Cuando las urnas no sirven para decidir, se usan para castigar
Vaya con la “fiesta de la democracia”, qué resacones deja en Europa últimamente. Cada vez que se abren las urnas, los gobernantes contienen la respiración y preparan tiritas y analgésicos para el día siguiente. Da igual que sea un referéndum sobre Europa o una reforma constitucional, unas elecciones municipales o en un land alemán: ahí llegan los ciudadanos con la papeleta entre los dientes.
Si te lees la papeleta, no tienen mucho que ver el Brexit, la reforma italiana, las presidenciales austríacas que casi gana la ultraderecha, los distintos gobiernos castigados por todas partes, los nuevos partidos ascendentes en municipios, regiones y parlamentos, ni por supuesto Trump. Pero en todos los casos se oyen los mismos lamentos en la noche electoral: voto del malestar, populismo, antisistema, rechazo a Europa y la globalización, contra el establishment… Otra fiesta de la democracia que termina con la discoteca destrozada.
¿Por qué los votantes usamos la papeleta como arma arrojadiza, para castigar al gobernante? ¿Es porque estamos cabreados, porque tenemos miedo, porque queremos cambio, porque no creemos en Europa, porque le hemos cogido gusto a jugar con fuego? Apunten otro motivo: cuando las urnas no sirven para decidir, se usan para castigar.
El problema europeo no es solo el euro, la deuda, la soberanía, la pérdida de derechos, la desigualdad o el deterioro de las condiciones de vida. La crisis europea es también, y sobre todo, una crisis de la democracia: en la última década las urnas no han servido para gran cosa.
Cuando hemos elegido un gobierno, este incumplió sus promesas nada más llegar. Y cuando las cumplió, acabó acorralado por “los mercados”, obligado a rectificar o directamente derribado. También hemos visto gobiernos que nadie votó (en Italia el último primer ministro elegido en urnas fue ¡Berlusconi!), tecnócratas respaldados por Bruselas. Tampoco nos llamaron a las urnas para las grandes decisiones de los últimos años, ni europeas ni nacionales: rescates bancarios, reformas estructurales, recortes, cesiones de soberanía, cambios constitucionales (nuestro agosteño artículo 135)… Ninguno de esos cambios fundamentales mereció una fiesta de la democracia.

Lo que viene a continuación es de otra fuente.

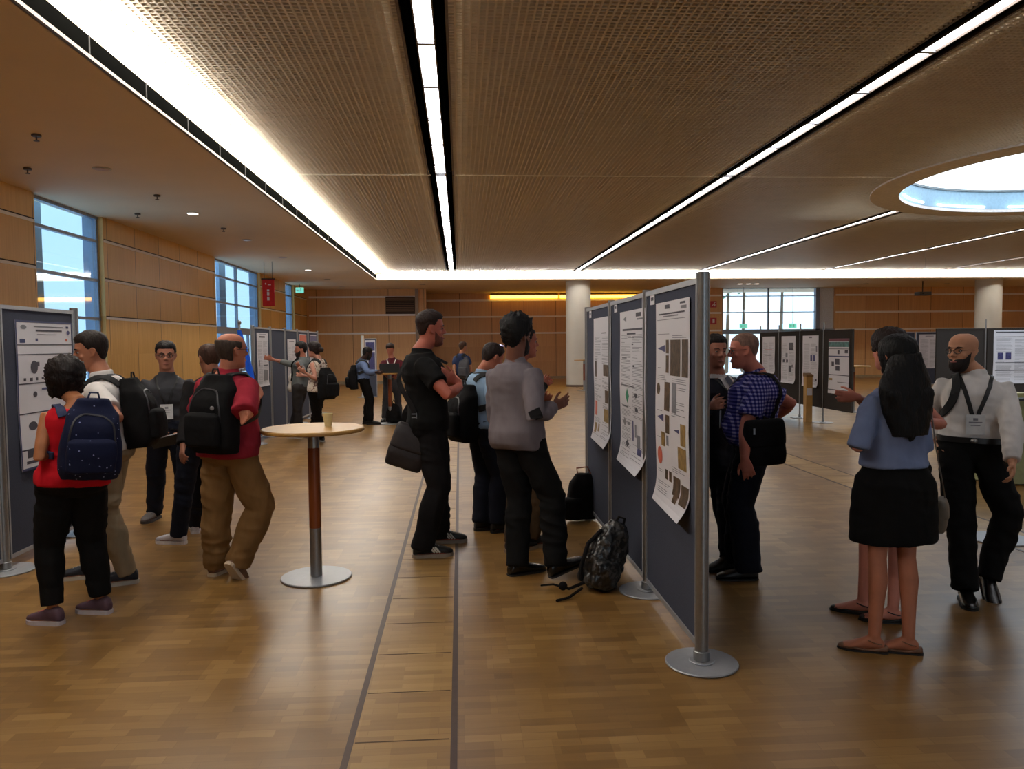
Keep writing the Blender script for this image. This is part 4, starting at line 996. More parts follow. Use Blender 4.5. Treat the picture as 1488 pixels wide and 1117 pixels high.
    # shoes
    if 'shoes' in c:
        q = dict(kind='sneaker', sole=(30, 28, 28)); q.update(c['shoes'])
        solem = mat('sole_%d_%d_%d' % q['sole'], q['sole'], .6, 0, .06)
        for k in 'lr':
            fd, fu, hl = J['fd' + k], J['fu' + k], J['heel' + k]; sd = fd.cross(fu).normalized(); fl = .285 * s * (.9 if female else 1); o0 = hl - fd * .015 * s
            th_ = .026 * s if q['kind'] == 'sneaker' else .010 * s
            SH = ((0, .026, .05), (.06, .036, .085), (.2, .039, .10), (.34, .040, .095), (.48, .043, .072), (.65, .048, .056), (.82, .046, .044), (.93, .036, .034), (1, .018, .022))
            if q['kind'] == 'flat': SH = ((0, .024, .038), (.1, .032, .036), (.3, .032, .014), (.55, .038, .016), (.66, .041, .034), (.82, .037, .032), (.94, .025, .026), (1, .01, .016))
            so = MB().rings([(o0 + fd * (x * fl) + fu * h_, sd * (w_ * s + .003), fd * 0 + Vector((0, 0, 0))) for x, w_, h_ in ()], 4) if False else None
            mb = MB()
            for x0 in (0,):
                rs = []
                for x, w_, h_ in SH:
                    rs.append((o0 + fd * (x * fl) + fu * (th_ + h_ * s * .5 - .004), sd * w_ * s, fu * h_ * s * .5))
                mb.rings(rs, 16, p=2.6)
            if q['kind'] != 'flat': mb.tube([J['a' + k] - fu * .03 * s, J['a' + k] + fu * .005 * s], [.043 * s, .044 * s], 14, round_=False)
            sh_ = link('shoe', fuse(mb, .006 if d < 8 else .01, 3, name='shoe'), q['m'], P.root, None)
            vs = []; n_ = 14; pr_ = [(x, w_) for x, w_, _ in SH]
            outl = [o0 + fd * (x * fl) + sd * (w_ * s * 1.06) for x, w_ in pr_] + [o0 + fd * (x * fl) - sd * (w_ * s * 1.06) for x, w_ in reversed(pr_)]
            outl = [o0 - fd * .006 * s] + outl[:len(pr_)] + [o0 + fd * fl * 1.015] + outl[len(pr_):]
            m_ = len(outl); mb = MB().add([p + fu * .0 for p in outl] + [p + fu * th_ for p in outl], [tuple(reversed(range(m_))), tuple(range(m_, 2 * m_))] + [(i, (i + 1) % m_, m_ + (i + 1) % m_, m_ + i) for i in range(m_)])
            link('sole', mb, solem, sh_, None)
            if q['kind'] == 'sneaker' and d < 8:
                bv = BVHTree.FromPolygons([Vector(v.co) + P.root.location for v in sh_.data.vertices], [tuple(p.vertices) for p in sh_.data.polygons]); mb = MB()
                for j in range(4):
                    cc = o0 + fd * fl * (.46 + .075 * j) + fu * .12 * s; mb2 = ribbon(bv, [cc - sd * .024 * s, cc, cc + sd * .024 * s], .008, .004, .001, 4); mb.add(mb2.v, mb2.f)
                link('laces', mb, mat('laces_%s' % q.get('lace', 'pale'), q.get('lacecol', (150, 146, 144)), .7), sh_, None)
            if q.get('stripes') and d < 7:
                mb = MB(); bv = BVHTree.FromPolygons([Vector(v.co) + P.root.location for v in sh_.data.vertices], [tuple(p.vertices) for p in sh_.data.polygons])
                for side in (-1, 1):
                    for j in range(3):
                        a_ = o0 + fd * fl * (.52 + .07 * j) + sd * side * .06 * s + fu * (.03 * s); b_ = o0 + fd * fl * (.40 + .07 * j) + sd * side * .05 * s + fu * (.085 * s)
                        link('stripe', ribbon(bv, [a_, a_.lerp(b_, .5), b_], .013, .004, .003, 6), WHITEM, sh_, None)
            if q['kind'] == 'flat' and d < 7:
                A_ = J['a' + k]; cc = A_ - fu * .025 * s
                ring_ = [cc + (fd * math.cos(t * math.pi / 8) * .046 + sd * math.sin(t * math.pi / 8) * .038 + fu * (.012 * math.cos(t * math.pi / 8))) * s for t in range(17)]
                link('ankle_strap', MB().tube(ring_, .0035, 6).tube([cc + fd * .045 * s, o0 + fd * fl * .62 + fu * .035 * s], .0035, 6), q['m'], sh_)
    # hair
    for h in c.get('hair', []):
        col = h.get('col', (30, 24, 20)); kind = h['kind']
        if kind == 'cap': mb = shell(hair_mask(h.get('front', .062), h.get('side', .005), h.get('back', -.075)), h.get('t', .012), h.get('rough', .004), h.get('freq', 26))
        elif kind == 'top': 
            tt = h.get('t', .012); lift = h.get('lift', .02)
            mb = shell(hair_mask(h.get('front', .06), h.get('side', .012), h.get('back', -.07)), lambda d_, p_: tt + lift * max(0, d_.z) ** 2, h.get('rough', .005), h.get('freq', 22))
        elif kind == 'bald': mb = shell(bald_mask, h.get('t', .010), .003, 30)
        elif kind == 'beard': mb = shell(jaw_mask, h.get('t', .007), .002, 40)
        elif kind == 'volume': mb = shell(hair_mask(h.get('front', .05), h.get('side', -.06), h.get('back', -.12)), h.get('t', .035), h.get('rough', .012), h.get('freq', 14))
        mb.v = [tuple(HM @ Vector(v)) for v in mb.v]
        link('beard' if kind == 'beard' else 'hair', mb, hairm(col), P.root, None if kind == 'x' else 180)
    if c.get('brows') and d < 9:
        mb = MB()
        for sg in (-1, 1): mb.tube([HM @ Vector(v) for v in ((sg * .016, .0945, .022), (sg * .032, .092, .028), (sg * .05, .08, .024))], [.003 * HS, .004 * HS, .0025 * HS], 6)
        link('eyebrows', mb, hairm(c['brows']), P.root)
        link('lips', MB().tube([HM @ Vector(v) for v in ((-.019, .089, -.070), (0, .0985, -.070), (.019, .089, -.070))], .0052 * HS, 8), LIP, P.root)
    if c.get('glasses'):
        mb = MB()
        for sg in (-1, 1):
            mb.tube([HM @ Vector((sg * .032 + .023 * math.cos(t * math.pi / 8), .101 - abs(.023 * math.cos(t * math.pi / 8) + sg * .032) * .12, .001 + .017 * math.sin(t * math.pi / 8))) for t in range(17)], .0022, 6)
            mb.tube([HM @ Vector(v) for v in ((sg * .056, .094, .005), (sg * .078, .05, .008), (sg * .081, -.008, .006), (sg * .08, -.02, -.008))], .002, 6)
        mb.tube([HM @ Vector((-.01, .103, .003)), HM @ Vector((.01, .103, .003))], .002, 6)
        link('glasses', mb, BLACKM, P.root)
    # lanyard with badge
    if c.get('lanyard'):
        q = c['lanyard']; bv = P.shirt; a, f = axes(.9); m_ = q.get('m', BLACKM)
        bt = q.get('t', .38)
        for sg in (-1, 1):
            pts = [tor(.99) - f * .09 * s, tor(.985) + a * sg * .085 * s - f * .02 * s, tor(.93) + a * sg * .09 * s + f * .1 * s, tor(.75) + a * sg * .06 * s + f * .16 * s, tor(bt + .08) + a * sg * .012 * s + f * .17 * s]
            link('lanyard', ribbon(bv, pts, q.get('w', .018), .003, .006), m_, P.root, None)
        loc, no, _, _ = bv.find_nearest(tor(bt) + f * .2 * s); cc = loc + no * .012; no = Vector((no.x, no.y, 0)).normalized(); sx = UP.cross(no)
        bw, bh = q.get('bw', .048), q.get('bh', .062)
        def bx(mb, hw, hh, t0, t1, mi=0, dz=0):
            return mb.add([cc + sx * x * hw + UP * (z * hh + dz) + no * t for t in (t0, t1) for x, z in ((-1, -1), (1, -1), (1, 1), (-1, 1))], [(0, 1, 2, 3), (4, 5, 6, 7), (0, 1, 5, 4), (1, 2, 6, 5), (2, 3, 7, 6), (3, 0, 4, 7)], mi)
        mb = bx(MB(), bw, bh, 0, .003); bx(mb, bw * .7, .004, .003, .0036, 1, .015); bx(mb, bw * .5, .003, .003, .0036, 1, -.005); bx(mb, bw * .25, .008, .003, .0036, 1, .035)
        link('badge', mb, [mat('badge_white', (205, 205, 205), .4), INK], P.root, None)
    return P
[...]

Después de años en que lo votado no ha servido para gran cosa y lo importante no se ha votado, normal que cuando te inviten a otra fiesta vayas en plan destroyer. Si mi voto no sirve para decidir, por lo menos servirá de castigo.
La democracia se ha convertido en un deporte de riesgo por falta de ejercicio. Si votásemos más a menudo, y sobre todo si nuestro voto tuviese consecuencias, no necesitaríamos usar el voto como pedrada, y podríamos discutir en serio y a fondo el Brexit, la reforma constitucional o las propuestas de unos y otros en elecciones municipales, regionales o estatales. Si el voto sirviese, sería solo eso, un voto, nada más y nada menos, y no un corte de mangas.
Pero si tras la pedrada en la frente a Renzi y su reforma, la respuesta acaba siendo otro gobierno tecnocrático que continúe con la misma política que los ciudadanos han rechazado, se demostrará una vez más que Europa no se entera de nada. Si la respuesta es menos democracia, menos poder de decisión, menos referendos (que “los carga el diablo”), tomaremos nota y nos llenaremos los bolsillos de piedras para la siguiente ocasión en que nos pongan una urna.